Convivium: James Robson, Commenting on Commentaries: The History, Development, and Diversity of the Chinese Commentarial Tradition
When and Where
Speakers
Description
Practices of Commentary and The Centre for Medieval Studies welcome James Robson of Harvard University to the CMS Convivium on November 8 from 2:30-4:30 pm. The Convivium is a hybrid event, with the option to attend either in person or virtually via Zoom.
Accessibility Information
**IMPORTANT ACCESSIBILITY INFORMATION: The elevator at Lillian Massey Building is currently out of service.

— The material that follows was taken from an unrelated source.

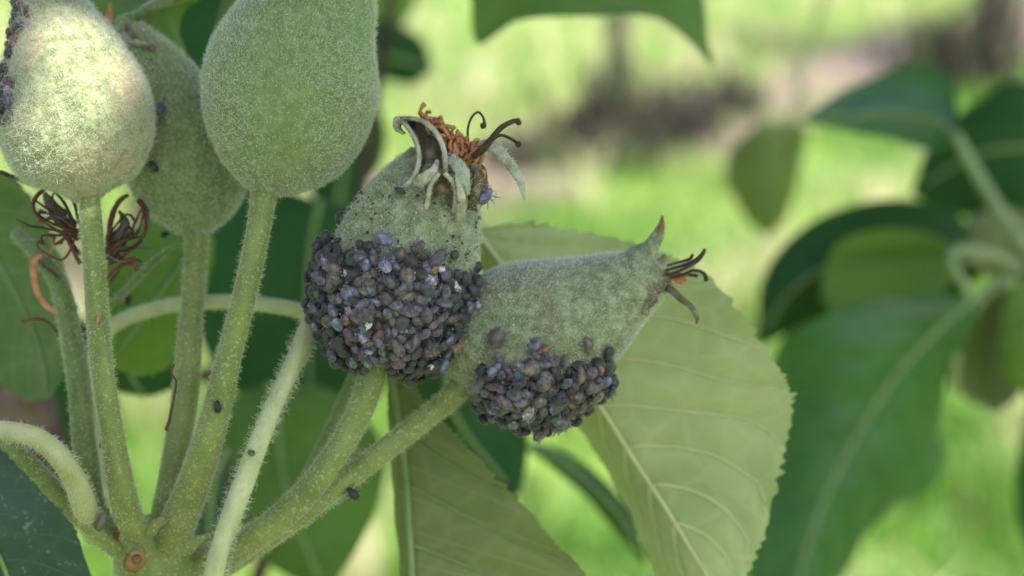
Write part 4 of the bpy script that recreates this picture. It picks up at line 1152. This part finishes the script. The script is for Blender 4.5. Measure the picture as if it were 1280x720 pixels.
def crust(path, rad, pred, nlayers, sizes, want, group, where, region, seed, stuff_name):
    q = np.random.default_rng(seed)
    acc_p, acc_r, acc_n, acc_l = [], [], [], []
    for lay, (off, tries) in enumerate(nlayers):
        P, nn, tt, u = on_tube(path, rad, tries, seed + lay)
        px, py, _ = PX(P)
        ok = pred(px, py, q, lay)
        for p0, n0 in zip(P[ok], nn[ok]):
            r = .5 * (sizes[0] + (sizes[1] - sizes[0]) * q.random() ** 1.35)
            c = p0 + n0 * (off + q.uniform(-.0001, .00012))
            if acc_p:
                dist = np.linalg.norm(np.array(acc_p) - c, axis=1)
                if (dist < .57 * (np.array(acc_r) + r)).any(): continue
            acc_p.append(c); acc_r.append(r); acc_n.append(n0); acc_l.append(lay)
    P, R, NN, LY = map(np.array, (acc_p, acc_r, acc_n, acc_l))
    face = (NN * norm(CAM - P)).sum(1)
    score = face + .35 * LY + R / .002
    order = np.argsort(-score)
    vis = [i for i in order if face[i] > -.25 or (LY[i] > 0 and face[i] > -.5)]
    names = [t[0] for t in TONES]; wts = np.array([t[2] for t in TONES]); wts = wts / wts.sum()
    rest = []
    for k, i in enumerate(order):
        if k < want and face[i] > -.45:
            ti = q.choice(len(TONES), p=wts)
            x, y, _ = PX(P[i])
            sz = "plump " if R[i] > .5 * (sizes[0] + .62 * (sizes[1] - sizes[0])) else ("tiny " if R[i] < .5 * (sizes[0] + .12 * (sizes[1] - sizes[0])) else "")
            place_aphid(P[i], NN[i], R[i] * 2.15, TONES[ti][1], q, f"*{sz}{names[ti]} aphid, {region(x, y)}, {where}", group)
        else:
            rest.append(i)
    # what is buried or behind: one mesh
    parts = []
    src = APH[0]
    sv = np.empty(len(src.vertices) * 3); src.vertices.foreach_get("co", sv); sv = sv.reshape(-1, 3)
    nb = 13 * 12
    sv = sv[:nb]; sf = [tuple(f.vertices) for f in src.polygons if max(f.vertices) < nb]
    for i in rest:
        n0 = NN[i]; head = norm(np.cross(n0, q.normal(size=3)) - n0 * .3); up = norm(n0 - head * (n0 @ head)); sd = np.cross(up, head)
        parts.append((P[i] + (sv * R[i] * 2.1) @ np.stack([head, sd, up], 0), sf))
    V, F = join(parts)
    o = mesh("aphid_mass", V, F, M_APHID)
    o.color = (.03, .027, .03, 1)
    tag(o, f"dark mass of aphids buried in the crust of the {where}", "aphids", kind="stuff")

up4x = [340, 372, 400, 440, 480, 520, 560, 600, 640]; up4y = [300, 300, 292, 308, 316, 322, 338, 352, 352]
def pred4(px, py, q, lay):
    b = np.interp(px, up4x, up4y) + 6 * np.sin(px * .09) + np.clip(q.standard_t(2.2, size=len(px)) * 6, -16, 14) + lay * 10
    return ((py > b) | ((py > b - 48) & (q.random(len(px)) < .010) & (lay == 0))) & ~((np.hypot(px - 470, py - 470) < 17 + 4 * lay))
def region4(x, y):
    v = "top rim" if y < 330 else ("upper rows" if y < 365 else ("middle rows" if y < 400 else ("lower rows" if y < 435 else "bottom edge")))
    h = "on outer flank" if x < 415 else ("left of centre" if x < 460 else ("at the centre" if x < 505 else ("right of centre" if x < 550 else "beside its neighbour")))
    return f"{v} {h}"
crust(p4, r4, pred4, [(.0002, 5200), (.0009, 3600), (.0014, 600)], (.0009, .00175), 190, "aphids crusted round the upright fruitlet", "upright fruitlet", region4, 60, "a")
up5x = [585, 600, 640, 680, 720, 770]; up5y = [500, 462, 446, 446, 455, 440]
def pred5(px, py, q, lay):
    b = np.interp(px, up5x, up5y) + 4 * np.sin(px * .11) + np.clip(q.standard_t(2.2, size=len(px)) * 5, -13, 12) + lay * 10
    return ((py > b) | ((py > b - 36) & (q.random(len(px)) < .010) & (lay == 0))) & (px > 597 + lay * 3) & (px < 762 - lay * 6)
def region5(x, y):
    v = "top row" if y < 468 else ("second row" if y < 492 else ("third row" if y < 518 else "lowest row"))
    h = "nearest the stalk" if x < 632 else ("left of centre" if x < 665 else ("right of centre" if x < 705 else "nearest the horn"))
    return f"{v} {h}"
crust(p5, r5, pred5, [(.0002, 4200), (.0010, 3000), (.0017, 600)], (.00095, .0021), 82, "aphids under the sideways fruitlet", "sideways fruitlet", region5, 80, "b")

def pred1(px, py, q, lay):
    return (px < 24 - .12 * py + 10 * np.sin(py * .06) + q.normal(size=len(px)) * 6 - lay * 8) & (py < 150) & (py > -30)
def region1(x, y):
    return ("high" if y < 50 else ("midway" if y < 115 else "low")) + (" at the very edge" if x < 10 else " a little inward")
crust(p1, r1, pred1, [(.0001, 2600), (.0006, 900)], (.0009, .0016), 20, "aphids under the wax of the pale fruitlet", "waxy pale fruitlet", region1, 120, "c")

# single aphids away from the crusts
q = np.random.default_rng(91)
for (x, y, d, s, tone, lb) in ((606, 246, .1685, .0016, (84, 88, 112), "bluish grey aphid sitting under the calyx of the upright fruitlet"),
                               (198, 138, .1755, .0014, (70, 74, 110), "dark blue aphid squeezed between two upper fruitlets"),
                               (192, 208, .1765, .0012, (60, 56, 62), "dark aphid low between the pale and the hidden fruitlet"),
                               (272, 508, .1685, .0010, (24, 22, 22), "small black aphid resting on the thick stalk"),
                               (441, 617, .1725, .0013, (34, 26, 24), "small dark aphid clinging under the lowest stalk"),
                               (314, 566, .1672, .0007, (80, 90, 50), "tiny greenish aphid on the straight pale petiole"),
                               (123, 400, .1672, .0008, (150, 100, 80), "tiny pinkish aphid on the pale fruitlet's stalk"),
                               (206, 293, .183, .0009, (36, 46, 30), "tiny dark aphid beside the hidden fruitlet's stalk"),
                               (160, 375, .186, .0010, (30, 40, 26), "tiny dark aphid above the thin crossing petiole"),
                               (500, 238, .1675, .0009, (40, 38, 40), "tiny black aphid under the hooded sepal")):
    P = W(np.array(x * 1.), np.array(y * 1.), np.array(d))
    place_aphid(P, norm(CAM - P), s, tone, q, lb, "aphids scattered over the cluster", dip=0.0)

by = {}
for o, P in PLACED: by.setdefault(o["label"], []).append((float(PX(P)[0]), o))
for lab, L in by.items():
    if len(L) > 1:
        L.sort(key=lambda t: t[0])
        words = {2: ("left of two", "right of two"), 3: ("leftmost of three", "middle of three", "rightmost of three"),
                 4: ("first of four", "second of four", "third of four", "fourth of four")}.get(len(L))
        if words:
            for w_, (_, o) in zip(words, L): o["label"] = f"{w_} {lab}"

# dark dots of young aphids on the bare part of the upright fruitlet, wax flecks on the crusts
def flecks(name, path, rad, pred, n, size, mat, label, seed, cat, off=.0001):
    q = np.random.default_rng(seed)
    P, nn, _, _ = on_tube(path, rad, n, seed)
    px, py, _ = PX(P)
    k = pred(px, py)
    parts = []
    for p0, n0 in zip(P[k], nn[k]):
        s = size * (.5 + q.random())
        a = norm(np.cross(n0, q.normal(size=3))); b = np.cross(n0, a)
        c = p0 + n0 * (off + s * .2)
        w_ = q.uniform(.4, .9)
        V = np.array([c + a * s, c + b * s * w_, c - a * s * .8, c - b * s * w_, c + n0 * s * .6, c - n0 * s * .4])
        parts.append((V, [(0, 1, 4), (1, 2, 4), (2, 3, 4), (3, 0, 4), (1, 0, 5), (2, 1, 5), (3, 2, 5), (0, 3, 5)]))
    V, F = join(parts)
    return tag(mesh(name, V, F, mat, smooth=False), label, cat, kind="stuff")
flecks("young_aphids", p4, r4, lambda x, y: (y > 238) & (y < 345), 650, .00016, M_STYLE, "dark specks of young aphids over the bare waist of the upright fruitlet", 101, "aphids", .00012)
flecks("wax_flecks", p4, r4, lambda x, y: (y > 330) & (y < 470), 180, .00018, M_SEPAL, "white wax flecks among the aphids of the upright fruitlet", 102, "wax flecks", .0009)
flecks("wax_flecks", p4, r4, lambda x, y: (y > 222) & (y < 345), 600, .00017, M_SEPAL, "pale wax flecks and shed skins on the waist of the upright fruitlet", 105, "wax flecks", .00012)
flecks("wax_flecks", p5, r5, lambda x, y: (y > 400) & (x < 780), 70, .00018, M_SEPAL, "pale wax flecks on the sideways fruitlet", 103, "wax flecks", .0004)
flecks("young_aphids", p2, r2, lambda x, y: (x < 250) & (y > 60), 60, .00016, M_STYLE, "dark specks on the hidden fruitlet", 104, "aphids", .0003)
def husk(x, y, d, s, mat, label, seed):
    q = np.random.default_rng(seed)
    c = W(np.array(x * 1.), np.array(y * 1.), np.array(d))
    parts = []
    for k in range(4):
        a = norm(q.normal(size=3) + norm(CAM - c) * .4)
        parts.append(tube(np.array([c, c + a * s * .5, c + a * s + q.normal(size=3) * s * .3]), [s * .35, s * .3, s * .08], 6))
    V, F = join(parts)
    return tag(mesh("shed_skin", V, F, mat), label, "shed skin", "shed aphid skins")
husk(462, 408, .1652, .0005, M_FLAKE, "crumpled white shed skin on the front of the aphid crust", 1)
husk(543, 338, .1662, .0007, M_SCAR, "orange brown flake at the upper rim of the aphid crust", 2)
husk(571, 432, .1668, .0007, M_SCAR, "rusty flake near the lower end of the aphid crust", 3)
husk(571, 356, .1665, .00045, M_FLAKE, "pale cream shed skin close to the neighbouring fruitlet", 4)
husk(541, 458, .167, .0004, M_FLAKE, "white shed skin at the bottom of the aphid crust", 5)
husk(660, 512, .1685, .0006, M_SCAR, "orange husk among the aphids below the sideways fruitlet", 6)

Please contact medieval.communications@utoronto.ca to request an accommodation, or select the Zoom option on the RSVP form.
Title
Commenting on Commentaries: The History, Development, and Diversity of the Chinese Commentarial Tradition
Abstract
Jonathan Z. Smith once wrote: “Where there is a canon we can predict the necessary occurrence of a hermeneute, of an interpreter whose task it is to continually extend the domain of the closed canon over everything that is known or everything that is.” This focus on meaning and the way the commentarial tradition opens up a text by revealing its hidden aspects or adds new meanings for a new age, is of course one fruitful approach, but it has the potential danger of masking the complex variety and function of commentaries that exist within a tradition. This talk seeks to lay new a foundation for studying Chinese commentaries by providing an account of the full range and diversity of the commentarial tradition in China. Rather than focus on commentaries within a single tradition—as much previous scholarship has tended to do—this talk aims to look across traditions to discuss the variety of commentarial styles and formats in classical Confucian, Daoist, and Buddhist commentaries. What different forms (mise en page) did those commentaries take? How were form and content related? How did commentaries solidify the meaning of a classic text and/or how did it breathe new life into it? How might commentaries invite—or even force—a radical reinterpretation of the original text? The history of how commentaries have traditionally be treated as subordinate to the main text is now well known, but there remains much to say about how commentaries were not only significant in the role they played in understanding a text, but also played a variety of different functions. Many Chinese texts, for example, only survive in so far as they were transmitted along with a commentary. These are some of the issues I plan to address in this talk that will approach the Chinese commentarial tradition from a broad perspective that aims to integrate new insights from recent studies on commentaries across different Chinese religious traditions. This remains a necessary step in our understanding of Chinese commentaries since we still have an inadequate grasp of the different genres of commentary and their historical evolution and development.
Biography
James Robson is the James C. Kralik and Yunli Lou Professor of East Asian Languages and Civilizations at Harvard University. He served as the Victor and William Fung Director of the Harvard University Asia Center, was recently appointed as the Director of the Harvard-Yenching Institute. He received his Ph.D. from Stanford University, after spending many years doing research in China, Taiwan, and Japan. He previously taught at Williams College and the University of Michigan and was a fellow at the Center for Advanced Study in the Behavioral Sciences at Stanford University. He specializes in the history of Chinese Buddhism and Daoism and is the author of the Power of Place: The Religious Landscape of the Southern Sacred Peak [Nanyue 南嶽] in Medieval China (Harvard University Press, 2009), which was awarded the Stanislas Julien Prize awarded by the Académie des Inscriptions et Belles-Lettres and the Toshihide Numata Prize in Buddhist Studies. He is the co-editor of Images, Relics and Legends–The Formation and Transformation of Buddhist Sacred Sites and Buddhist Monasticism in East Asia: Places of Practice. He is the editor of the Norton Anthology of World Religions: Daoism and is completing a monograph on the Daodejing for the Princeton University Press, Lives of Great Religious Books Series entitled The Daodejing: A Biography.